Below are some records. Say in a single number how many of their lines include the word "script".

• **Materials provided**
%%
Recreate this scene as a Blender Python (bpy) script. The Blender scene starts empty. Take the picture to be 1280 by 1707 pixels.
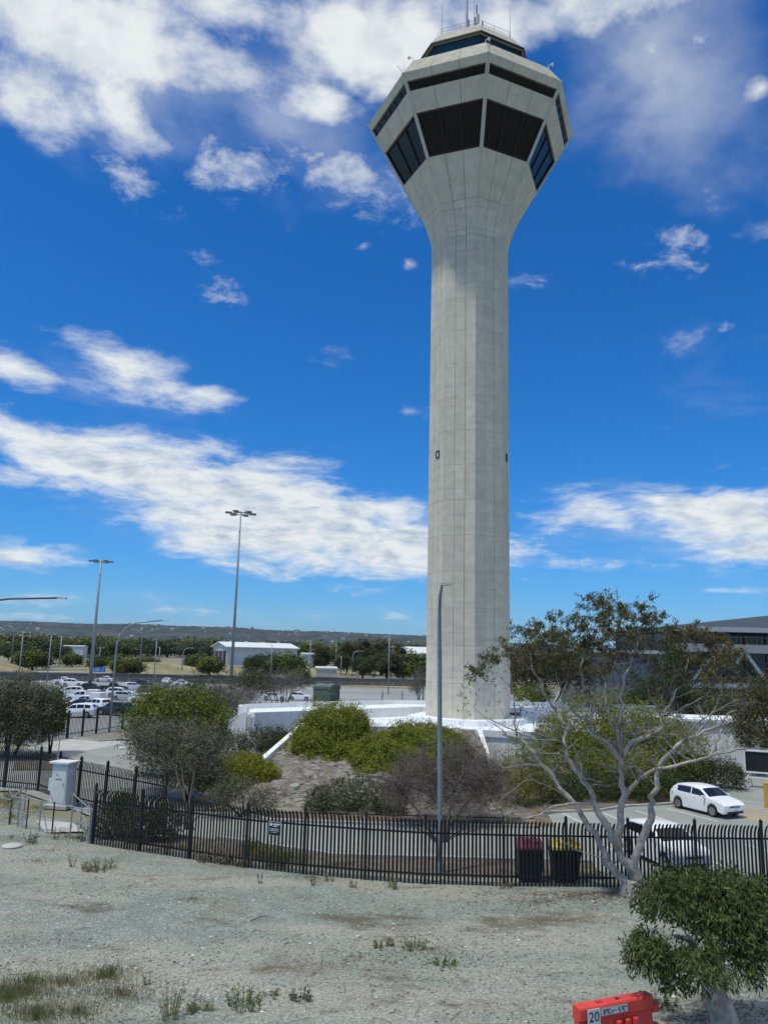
%%
%%
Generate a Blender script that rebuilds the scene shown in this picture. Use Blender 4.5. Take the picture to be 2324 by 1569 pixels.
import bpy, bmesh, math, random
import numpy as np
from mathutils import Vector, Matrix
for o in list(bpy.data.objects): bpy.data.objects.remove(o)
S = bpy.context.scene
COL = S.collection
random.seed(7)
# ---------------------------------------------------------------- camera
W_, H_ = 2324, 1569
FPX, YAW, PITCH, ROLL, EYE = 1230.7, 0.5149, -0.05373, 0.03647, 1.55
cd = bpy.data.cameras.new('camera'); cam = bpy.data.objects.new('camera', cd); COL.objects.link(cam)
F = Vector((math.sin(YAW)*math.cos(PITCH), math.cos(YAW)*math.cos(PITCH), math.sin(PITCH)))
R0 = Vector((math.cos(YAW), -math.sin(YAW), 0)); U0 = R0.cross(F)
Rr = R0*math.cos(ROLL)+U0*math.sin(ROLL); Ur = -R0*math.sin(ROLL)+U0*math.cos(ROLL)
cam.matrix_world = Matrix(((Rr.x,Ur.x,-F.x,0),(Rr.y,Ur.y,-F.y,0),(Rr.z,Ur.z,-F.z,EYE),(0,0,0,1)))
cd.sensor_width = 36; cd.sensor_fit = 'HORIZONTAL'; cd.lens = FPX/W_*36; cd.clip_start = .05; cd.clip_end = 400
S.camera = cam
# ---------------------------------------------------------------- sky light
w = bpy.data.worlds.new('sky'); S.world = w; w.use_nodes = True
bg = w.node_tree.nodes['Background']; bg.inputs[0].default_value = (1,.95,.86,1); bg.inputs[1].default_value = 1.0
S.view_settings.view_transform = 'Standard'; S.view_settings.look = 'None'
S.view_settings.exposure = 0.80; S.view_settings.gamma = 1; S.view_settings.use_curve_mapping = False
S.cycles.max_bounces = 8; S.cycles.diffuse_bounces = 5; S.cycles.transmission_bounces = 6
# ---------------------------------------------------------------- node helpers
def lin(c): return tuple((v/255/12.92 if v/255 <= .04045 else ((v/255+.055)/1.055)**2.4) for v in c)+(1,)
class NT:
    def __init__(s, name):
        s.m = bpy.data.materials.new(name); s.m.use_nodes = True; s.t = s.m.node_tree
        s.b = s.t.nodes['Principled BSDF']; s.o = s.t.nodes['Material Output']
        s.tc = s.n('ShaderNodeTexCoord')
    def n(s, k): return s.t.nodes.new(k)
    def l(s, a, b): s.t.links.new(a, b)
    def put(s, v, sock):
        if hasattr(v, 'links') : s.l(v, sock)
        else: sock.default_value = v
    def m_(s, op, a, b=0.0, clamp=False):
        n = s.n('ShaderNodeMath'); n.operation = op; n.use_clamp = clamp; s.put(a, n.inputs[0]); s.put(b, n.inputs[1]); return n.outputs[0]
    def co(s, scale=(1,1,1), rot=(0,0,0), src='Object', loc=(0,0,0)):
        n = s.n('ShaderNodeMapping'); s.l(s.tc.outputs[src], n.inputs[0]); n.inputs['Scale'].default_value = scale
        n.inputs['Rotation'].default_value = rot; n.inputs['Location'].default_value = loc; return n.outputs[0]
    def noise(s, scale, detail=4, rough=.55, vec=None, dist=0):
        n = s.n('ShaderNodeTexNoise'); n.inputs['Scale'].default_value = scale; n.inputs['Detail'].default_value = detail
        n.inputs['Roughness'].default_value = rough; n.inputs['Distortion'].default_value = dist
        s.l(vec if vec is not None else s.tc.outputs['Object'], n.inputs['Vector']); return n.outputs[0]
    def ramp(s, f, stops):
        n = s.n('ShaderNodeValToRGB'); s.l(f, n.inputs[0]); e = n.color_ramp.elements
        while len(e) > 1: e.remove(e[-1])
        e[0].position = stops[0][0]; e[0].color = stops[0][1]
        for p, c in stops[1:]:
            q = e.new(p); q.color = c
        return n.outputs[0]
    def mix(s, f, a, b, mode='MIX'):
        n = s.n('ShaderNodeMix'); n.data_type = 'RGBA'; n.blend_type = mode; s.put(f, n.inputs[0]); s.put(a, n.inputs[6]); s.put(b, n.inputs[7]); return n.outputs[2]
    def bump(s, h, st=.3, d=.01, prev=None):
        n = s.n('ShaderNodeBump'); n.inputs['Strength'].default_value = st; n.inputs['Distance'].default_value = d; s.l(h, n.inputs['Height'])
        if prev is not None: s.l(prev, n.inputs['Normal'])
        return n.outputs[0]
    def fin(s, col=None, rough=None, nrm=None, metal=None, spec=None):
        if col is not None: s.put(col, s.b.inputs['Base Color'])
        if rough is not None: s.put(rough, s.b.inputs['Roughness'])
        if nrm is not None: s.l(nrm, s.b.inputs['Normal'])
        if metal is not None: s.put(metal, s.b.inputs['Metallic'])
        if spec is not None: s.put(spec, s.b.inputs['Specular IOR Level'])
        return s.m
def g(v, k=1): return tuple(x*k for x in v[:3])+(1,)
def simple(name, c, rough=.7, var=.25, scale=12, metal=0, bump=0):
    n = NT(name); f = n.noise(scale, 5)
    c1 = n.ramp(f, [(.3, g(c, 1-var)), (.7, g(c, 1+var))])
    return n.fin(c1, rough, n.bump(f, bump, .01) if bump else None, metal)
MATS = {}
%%
• **Response below**
2